Readers who follow my column no doubt understand that I spend most of my time debunking what I consider to be mistakes, intended or otherwise, made by anyone and everyone who writes about guns. And while some organizations and writers on both sides get it right most of the time, there are others who virtually every day get it wrong. Topping that latter list is breitbart.com, which pushes out a comment on guns just about every day, and just about every day gets it wrong. Their latest is a comment about women and guns that was made by Moms Demand Action activist Kristen Moore, who was interviewed by Michigan Radio following Governor Rick Snyder’s decision to approve a new law which allows women to have their CCW applications expedited in situations where they face potential domestic violence.
Typically, the Breitbart story started off by falsely accusing the Moms group of stating that it was “wrong” for women to carry guns. But that’s not what Ms. Moore said at all. What she said very clearly was that if women were thinking about applying for a CCW and purchasing a gun for self-defense, that they needed to make an “informed” choice in the matter, which means understanding whether, in fact, having a gun around the home or in the pocketbook provides any real safety at all.
The gun industry has been going all out for the last twenty years trying to make us all believe that guns serve a positive social utility because when we own and carry one we are more safe. First we had the nonsense produced by Gary Kleck, who claimed on the basis of 213 telephone interviews that millions of crimes were thwarted by gun-carrying individuals each year. Then we had the bigger nonsense by John Lott, who basically said the same thing, even though it’s never been clear whether he had any real data at all. If the gun industry wants to promote the virtues of arming citizens in the face of overwhelming evidence to the contrary that’s fine. After all, they’re in the business of selling guns, not conducting research about gun risk. But the reason that so many people read Consumer Reports is that maybe, just maybe, the manufacturer’s claims aren’t always exactly true. That’s what the Moms group means when they talk about making an “informed” choice.
For me, the issue of whether anyone will be protected by carrying a gun, however, goes to something else.

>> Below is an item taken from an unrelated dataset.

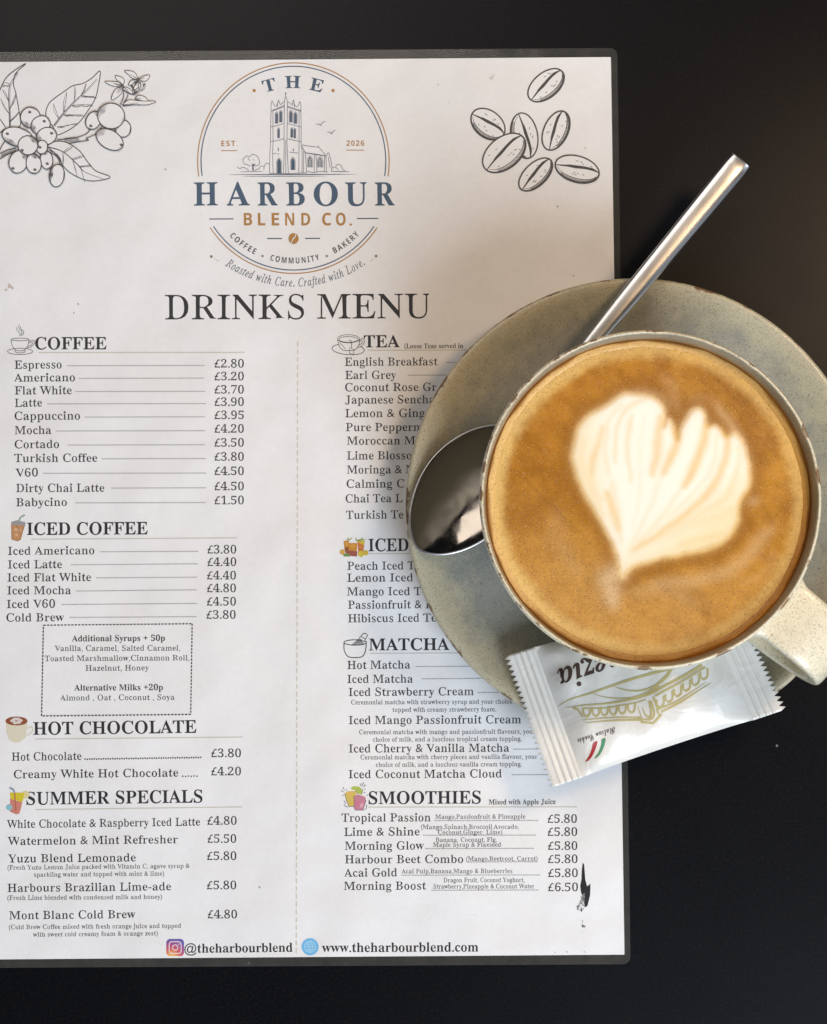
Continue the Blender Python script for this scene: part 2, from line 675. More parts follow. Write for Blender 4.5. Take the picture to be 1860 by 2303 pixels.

Because it’s not just a question of whether the statistics show that a gun makes you safer or not, it’s also whether someone who decides to carry a gun is trained so that their gun could even be used for self-defense. It turns out that Michigan requires that anyone applying for CCW must show that they have shot a gun a whole, big 30 times. Meanwhile, a 2006 FBI study of violent assaults on police officers concluded that criminals who used guns to attack cops practiced using their guns roughly two times every month!
If anyone thinks that raising the issue of “informed” choice about CCW is a back-door way of getting rid of all the guns, go right ahead and delude yourself as much as you can. The real reason that keeping a gun around for self-defense means first of all that the wrong person may get his hands on the gun, which is why, as Kristen Moore pointed out, women are five times more likely to get killed in domestic disputes when there’s a banger stuck in a drawer, a closet, or even a safe. But even if the gun can only end up in the ‘right’ hands in the event of an attack or a threat, does the person to whom those hands belong really know how to use that gun to protect themselves just because they spent a few evenings fooling around at the local range? As Ian Fleming says, “Shooting hell out of a piece of cardboard doesn’t prove a thing.”